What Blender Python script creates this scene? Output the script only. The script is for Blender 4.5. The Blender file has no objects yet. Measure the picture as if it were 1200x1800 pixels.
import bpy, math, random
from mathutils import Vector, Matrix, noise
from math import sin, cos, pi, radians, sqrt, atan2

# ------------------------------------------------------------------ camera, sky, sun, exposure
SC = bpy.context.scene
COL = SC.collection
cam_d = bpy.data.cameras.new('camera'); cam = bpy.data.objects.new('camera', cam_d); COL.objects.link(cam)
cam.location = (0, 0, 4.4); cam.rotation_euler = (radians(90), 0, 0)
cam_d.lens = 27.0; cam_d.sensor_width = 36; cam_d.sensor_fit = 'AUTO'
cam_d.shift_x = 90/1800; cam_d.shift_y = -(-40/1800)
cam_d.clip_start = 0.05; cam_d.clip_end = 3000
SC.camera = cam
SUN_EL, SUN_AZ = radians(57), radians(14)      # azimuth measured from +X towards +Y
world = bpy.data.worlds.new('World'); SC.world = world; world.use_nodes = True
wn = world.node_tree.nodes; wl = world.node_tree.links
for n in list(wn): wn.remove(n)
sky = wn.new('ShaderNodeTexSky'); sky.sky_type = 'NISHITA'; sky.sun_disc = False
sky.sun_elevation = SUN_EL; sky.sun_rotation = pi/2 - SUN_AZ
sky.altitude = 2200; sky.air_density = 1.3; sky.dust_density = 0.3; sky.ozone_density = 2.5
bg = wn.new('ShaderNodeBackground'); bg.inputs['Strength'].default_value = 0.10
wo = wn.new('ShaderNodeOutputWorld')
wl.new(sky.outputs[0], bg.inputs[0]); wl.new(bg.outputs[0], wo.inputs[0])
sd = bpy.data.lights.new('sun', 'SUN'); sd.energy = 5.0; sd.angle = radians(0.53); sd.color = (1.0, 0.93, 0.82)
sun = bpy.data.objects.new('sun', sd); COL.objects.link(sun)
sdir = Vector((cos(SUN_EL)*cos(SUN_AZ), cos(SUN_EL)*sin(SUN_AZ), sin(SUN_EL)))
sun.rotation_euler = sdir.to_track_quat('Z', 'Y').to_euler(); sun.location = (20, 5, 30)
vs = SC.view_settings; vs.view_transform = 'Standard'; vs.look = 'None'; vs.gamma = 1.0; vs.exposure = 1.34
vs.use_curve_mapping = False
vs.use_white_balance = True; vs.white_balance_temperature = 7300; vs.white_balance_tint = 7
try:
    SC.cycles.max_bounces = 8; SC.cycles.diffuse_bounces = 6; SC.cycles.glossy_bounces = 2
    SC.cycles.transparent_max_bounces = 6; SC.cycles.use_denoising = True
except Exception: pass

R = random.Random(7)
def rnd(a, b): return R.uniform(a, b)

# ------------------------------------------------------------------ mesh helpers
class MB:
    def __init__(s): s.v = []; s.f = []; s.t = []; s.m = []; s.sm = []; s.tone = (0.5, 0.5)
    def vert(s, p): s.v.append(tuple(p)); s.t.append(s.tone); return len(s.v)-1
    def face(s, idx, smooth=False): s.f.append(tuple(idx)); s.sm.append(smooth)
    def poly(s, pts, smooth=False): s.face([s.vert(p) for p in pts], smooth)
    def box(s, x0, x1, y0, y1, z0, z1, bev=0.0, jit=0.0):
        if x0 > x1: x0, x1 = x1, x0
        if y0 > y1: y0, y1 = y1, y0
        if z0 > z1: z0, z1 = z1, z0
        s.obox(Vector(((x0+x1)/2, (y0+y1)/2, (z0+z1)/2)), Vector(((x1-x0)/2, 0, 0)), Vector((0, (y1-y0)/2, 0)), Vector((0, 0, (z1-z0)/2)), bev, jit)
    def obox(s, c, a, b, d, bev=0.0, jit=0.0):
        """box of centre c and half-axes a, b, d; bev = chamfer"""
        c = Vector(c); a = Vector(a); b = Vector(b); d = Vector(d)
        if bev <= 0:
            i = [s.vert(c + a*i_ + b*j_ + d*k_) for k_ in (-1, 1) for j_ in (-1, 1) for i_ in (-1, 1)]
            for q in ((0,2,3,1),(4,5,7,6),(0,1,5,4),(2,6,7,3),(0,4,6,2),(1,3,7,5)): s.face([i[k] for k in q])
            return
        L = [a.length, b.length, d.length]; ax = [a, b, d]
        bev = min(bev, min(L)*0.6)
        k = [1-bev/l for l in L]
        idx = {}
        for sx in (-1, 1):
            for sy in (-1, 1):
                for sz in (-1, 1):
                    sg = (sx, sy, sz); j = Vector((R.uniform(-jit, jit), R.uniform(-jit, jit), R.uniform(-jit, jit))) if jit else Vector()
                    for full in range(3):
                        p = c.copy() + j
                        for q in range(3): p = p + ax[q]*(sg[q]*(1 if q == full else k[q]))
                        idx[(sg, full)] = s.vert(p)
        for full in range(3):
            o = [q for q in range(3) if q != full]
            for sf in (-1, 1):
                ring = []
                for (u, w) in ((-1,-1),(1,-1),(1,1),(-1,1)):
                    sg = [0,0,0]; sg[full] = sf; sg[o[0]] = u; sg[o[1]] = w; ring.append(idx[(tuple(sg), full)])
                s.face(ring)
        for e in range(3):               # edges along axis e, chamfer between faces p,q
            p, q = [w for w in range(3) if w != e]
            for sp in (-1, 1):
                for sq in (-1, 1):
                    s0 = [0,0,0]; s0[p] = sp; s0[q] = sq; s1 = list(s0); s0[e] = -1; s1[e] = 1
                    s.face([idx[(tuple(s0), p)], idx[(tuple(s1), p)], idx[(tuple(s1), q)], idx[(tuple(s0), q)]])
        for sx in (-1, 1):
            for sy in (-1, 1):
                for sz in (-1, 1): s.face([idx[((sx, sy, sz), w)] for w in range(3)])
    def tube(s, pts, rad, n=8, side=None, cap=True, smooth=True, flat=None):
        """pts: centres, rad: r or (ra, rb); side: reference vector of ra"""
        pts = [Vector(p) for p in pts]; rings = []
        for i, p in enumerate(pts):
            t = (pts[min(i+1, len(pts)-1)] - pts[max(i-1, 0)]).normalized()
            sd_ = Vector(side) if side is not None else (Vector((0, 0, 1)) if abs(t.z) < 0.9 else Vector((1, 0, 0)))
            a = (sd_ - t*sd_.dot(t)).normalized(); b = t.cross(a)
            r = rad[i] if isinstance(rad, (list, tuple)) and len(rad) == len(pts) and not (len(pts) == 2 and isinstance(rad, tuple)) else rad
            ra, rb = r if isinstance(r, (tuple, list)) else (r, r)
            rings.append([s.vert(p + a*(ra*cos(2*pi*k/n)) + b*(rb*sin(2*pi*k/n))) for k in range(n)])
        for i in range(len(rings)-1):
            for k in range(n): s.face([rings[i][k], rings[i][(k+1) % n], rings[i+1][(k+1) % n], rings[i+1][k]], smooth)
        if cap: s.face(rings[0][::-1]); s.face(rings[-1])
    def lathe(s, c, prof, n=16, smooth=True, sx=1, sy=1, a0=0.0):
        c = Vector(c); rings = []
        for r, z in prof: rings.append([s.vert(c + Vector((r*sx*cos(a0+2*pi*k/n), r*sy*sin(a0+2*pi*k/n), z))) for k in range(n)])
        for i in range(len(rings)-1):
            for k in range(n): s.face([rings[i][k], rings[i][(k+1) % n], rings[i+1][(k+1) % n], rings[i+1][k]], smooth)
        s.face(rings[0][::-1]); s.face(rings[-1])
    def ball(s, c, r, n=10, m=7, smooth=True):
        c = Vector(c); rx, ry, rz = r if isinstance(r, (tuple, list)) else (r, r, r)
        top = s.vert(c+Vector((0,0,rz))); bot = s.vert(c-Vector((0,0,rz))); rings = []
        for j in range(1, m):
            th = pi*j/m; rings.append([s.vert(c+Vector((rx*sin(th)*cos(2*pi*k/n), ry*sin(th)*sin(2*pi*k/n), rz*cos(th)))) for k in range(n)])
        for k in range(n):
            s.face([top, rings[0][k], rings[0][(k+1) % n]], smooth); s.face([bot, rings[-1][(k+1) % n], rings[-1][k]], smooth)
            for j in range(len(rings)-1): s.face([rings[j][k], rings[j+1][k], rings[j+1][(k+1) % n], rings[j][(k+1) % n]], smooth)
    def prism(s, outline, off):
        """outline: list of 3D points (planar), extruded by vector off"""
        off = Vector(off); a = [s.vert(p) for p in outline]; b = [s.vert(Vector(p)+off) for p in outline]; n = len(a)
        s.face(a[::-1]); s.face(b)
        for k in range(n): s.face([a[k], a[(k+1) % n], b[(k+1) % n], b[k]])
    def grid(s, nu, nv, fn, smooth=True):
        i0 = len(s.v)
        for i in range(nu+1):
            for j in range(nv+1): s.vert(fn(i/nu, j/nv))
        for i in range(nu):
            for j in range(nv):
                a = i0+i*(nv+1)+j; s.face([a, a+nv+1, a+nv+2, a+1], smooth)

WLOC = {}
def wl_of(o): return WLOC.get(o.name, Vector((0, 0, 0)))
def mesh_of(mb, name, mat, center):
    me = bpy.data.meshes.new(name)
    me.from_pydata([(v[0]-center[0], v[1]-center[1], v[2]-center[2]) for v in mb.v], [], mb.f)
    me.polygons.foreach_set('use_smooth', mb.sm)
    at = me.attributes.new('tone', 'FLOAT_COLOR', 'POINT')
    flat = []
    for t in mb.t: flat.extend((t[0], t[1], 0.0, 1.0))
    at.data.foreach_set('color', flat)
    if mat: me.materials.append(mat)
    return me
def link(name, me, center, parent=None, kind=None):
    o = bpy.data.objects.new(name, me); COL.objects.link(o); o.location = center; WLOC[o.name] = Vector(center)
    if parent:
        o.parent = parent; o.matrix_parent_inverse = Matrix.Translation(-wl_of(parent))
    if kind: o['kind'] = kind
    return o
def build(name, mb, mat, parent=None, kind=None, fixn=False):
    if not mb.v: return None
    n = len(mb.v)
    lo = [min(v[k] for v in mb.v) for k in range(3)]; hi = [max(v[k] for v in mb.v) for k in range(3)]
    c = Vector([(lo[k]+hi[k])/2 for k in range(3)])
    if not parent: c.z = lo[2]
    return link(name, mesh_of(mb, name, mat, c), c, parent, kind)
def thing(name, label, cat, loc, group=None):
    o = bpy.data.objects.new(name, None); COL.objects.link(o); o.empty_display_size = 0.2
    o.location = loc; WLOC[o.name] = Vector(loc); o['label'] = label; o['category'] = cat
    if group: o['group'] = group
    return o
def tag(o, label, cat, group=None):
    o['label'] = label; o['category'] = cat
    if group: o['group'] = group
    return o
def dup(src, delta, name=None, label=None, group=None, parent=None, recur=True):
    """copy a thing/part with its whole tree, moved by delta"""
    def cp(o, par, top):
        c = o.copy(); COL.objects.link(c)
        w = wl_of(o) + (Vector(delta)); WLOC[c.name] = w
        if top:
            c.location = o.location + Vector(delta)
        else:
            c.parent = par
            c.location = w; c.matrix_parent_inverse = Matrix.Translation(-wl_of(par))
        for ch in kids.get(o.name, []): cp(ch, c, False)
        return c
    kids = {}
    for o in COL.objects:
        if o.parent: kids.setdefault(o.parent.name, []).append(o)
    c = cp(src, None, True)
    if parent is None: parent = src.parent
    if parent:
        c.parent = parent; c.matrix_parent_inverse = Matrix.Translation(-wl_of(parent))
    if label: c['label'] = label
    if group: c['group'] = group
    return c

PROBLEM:
Only the lines from the beginning of the material above through the line with "from math import" are wanted; extract them exactly.

RESPONSE TO THIS TASK:
What Blender Python script creates this scene? Output the script only. The script is for Blender 4.5. The Blender file has no objects yet. Measure the picture as if it were 1200x1800 pixels.
import bpy, math, random
from mathutils import Vector, Matrix, noise
from math import sin, cos, pi, radians, sqrt, atan2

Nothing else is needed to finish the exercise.